WORK TO COMPLETE: Extract all data as written.

DATA EXCERPT:
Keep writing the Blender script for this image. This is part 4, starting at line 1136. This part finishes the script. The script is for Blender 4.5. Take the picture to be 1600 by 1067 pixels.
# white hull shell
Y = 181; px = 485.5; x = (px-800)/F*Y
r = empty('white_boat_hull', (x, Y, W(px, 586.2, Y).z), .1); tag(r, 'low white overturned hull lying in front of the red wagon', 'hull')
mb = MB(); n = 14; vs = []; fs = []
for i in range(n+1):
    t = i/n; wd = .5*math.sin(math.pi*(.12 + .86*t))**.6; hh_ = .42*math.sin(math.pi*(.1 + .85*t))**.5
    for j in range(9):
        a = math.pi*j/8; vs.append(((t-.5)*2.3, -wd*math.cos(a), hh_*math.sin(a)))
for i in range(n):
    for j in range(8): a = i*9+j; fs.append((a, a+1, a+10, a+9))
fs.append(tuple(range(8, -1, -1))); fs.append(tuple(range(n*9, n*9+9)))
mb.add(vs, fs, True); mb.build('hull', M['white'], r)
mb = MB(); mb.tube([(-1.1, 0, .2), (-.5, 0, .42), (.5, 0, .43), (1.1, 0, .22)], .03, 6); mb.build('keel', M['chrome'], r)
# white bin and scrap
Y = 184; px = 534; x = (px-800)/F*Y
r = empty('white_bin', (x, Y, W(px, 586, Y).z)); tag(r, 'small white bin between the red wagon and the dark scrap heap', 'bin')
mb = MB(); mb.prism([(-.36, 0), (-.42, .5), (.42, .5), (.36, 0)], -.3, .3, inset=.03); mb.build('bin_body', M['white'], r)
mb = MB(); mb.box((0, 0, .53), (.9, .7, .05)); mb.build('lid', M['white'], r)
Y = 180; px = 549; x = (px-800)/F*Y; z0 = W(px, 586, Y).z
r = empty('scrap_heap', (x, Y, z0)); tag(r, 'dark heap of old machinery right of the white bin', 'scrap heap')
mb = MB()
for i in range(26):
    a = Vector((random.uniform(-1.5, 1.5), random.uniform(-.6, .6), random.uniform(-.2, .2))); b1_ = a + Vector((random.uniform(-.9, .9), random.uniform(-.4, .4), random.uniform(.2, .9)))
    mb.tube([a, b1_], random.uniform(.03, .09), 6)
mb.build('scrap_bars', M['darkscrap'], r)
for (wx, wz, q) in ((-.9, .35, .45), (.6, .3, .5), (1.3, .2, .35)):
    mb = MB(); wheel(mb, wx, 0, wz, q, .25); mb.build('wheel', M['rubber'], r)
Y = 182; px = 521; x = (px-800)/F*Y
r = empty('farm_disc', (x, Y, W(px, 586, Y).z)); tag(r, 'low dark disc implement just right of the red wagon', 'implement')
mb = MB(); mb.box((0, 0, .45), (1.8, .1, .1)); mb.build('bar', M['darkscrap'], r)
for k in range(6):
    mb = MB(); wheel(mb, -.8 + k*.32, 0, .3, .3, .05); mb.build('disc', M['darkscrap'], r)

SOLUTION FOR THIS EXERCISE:
Keep writing the Blender script for this image. This is part 4, starting at line 1136. This part finishes the script. The script is for Blender 4.5. Take the picture to be 1600 by 1067 pixels.
# white hull shell
Y = 181; px = 485.5; x = (px-800)/F*Y
r = empty('white_boat_hull', (x, Y, W(px, 586.2, Y).z), .1); tag(r, 'low white overturned hull lying in front of the red wagon', 'hull')
mb = MB(); n = 14; vs = []; fs = []
for i in range(n+1):
    t = i/n; wd = .5*math.sin(math.pi*(.12 + .86*t))**.6; hh_ = .42*math.sin(math.pi*(.1 + .85*t))**.5
    for j in range(9):
        a = math.pi*j/8; vs.append(((t-.5)*2.3, -wd*math.cos(a), hh_*math.sin(a)))
for i in range(n):
    for j in range(8): a = i*9+j; fs.append((a, a+1, a+10, a+9))
fs.append(tuple(range(8, -1, -1))); fs.append(tuple(range(n*9, n*9+9)))
mb.add(vs, fs, True); mb.build('hull', M['white'], r)
mb = MB(); mb.tube([(-1.1, 0, .2), (-.5, 0, .42), (.5, 0, .43), (1.1, 0, .22)], .03, 6); mb.build('keel', M['chrome'], r)
# white bin and scrap
Y = 184; px = 534; x = (px-800)/F*Y
r = empty('white_bin', (x, Y, W(px, 586, Y).z)); tag(r, 'small white bin between the red wagon and the dark scrap heap', 'bin')
mb = MB(); mb.prism([(-.36, 0), (-.42, .5), (.42, .5), (.36, 0)], -.3, .3, inset=.03); mb.build('bin_body', M['white'], r)
mb = MB(); mb.box((0, 0, .53), (.9, .7, .05)); mb.build('lid', M['white'], r)
Y = 180; px = 549; x = (px-800)/F*Y; z0 = W(px, 586, Y).z
r = empty('scrap_heap', (x, Y, z0)); tag(r, 'dark heap of old machinery right of the white bin', 'scrap heap')
mb = MB()
for i in range(26):
    a = Vector((random.uniform(-1.5, 1.5), random.uniform(-.6, .6), random.uniform(-.2, .2))); b1_ = a + Vector((random.uniform(-.9, .9), random.uniform(-.4, .4), random.uniform(.2, .9)))
    mb.tube([a, b1_], random.uniform(.03, .09), 6)
mb.build('scrap_bars', M['darkscrap'], r)
for (wx, wz, q) in ((-.9, .35, .45), (.6, .3, .5), (1.3, .2, .35)):
    mb = MB(); wheel(mb, wx, 0, wz, q, .25); mb.build('wheel', M['rubber'], r)
Y = 182; px = 521; x = (px-800)/F*Y
r = empty('farm_disc', (x, Y, W(px, 586, Y).z)); tag(r, 'low dark disc implement just right of the red wagon', 'implement')
mb = MB(); mb.box((0, 0, .45), (1.8, .1, .1)); mb.build('bar', M['darkscrap'], r)
for k in range(6):
    mb = MB(); wheel(mb, -.8 + k*.32, 0, .3, .3, .05); mb.build('disc', M['darkscrap'], r)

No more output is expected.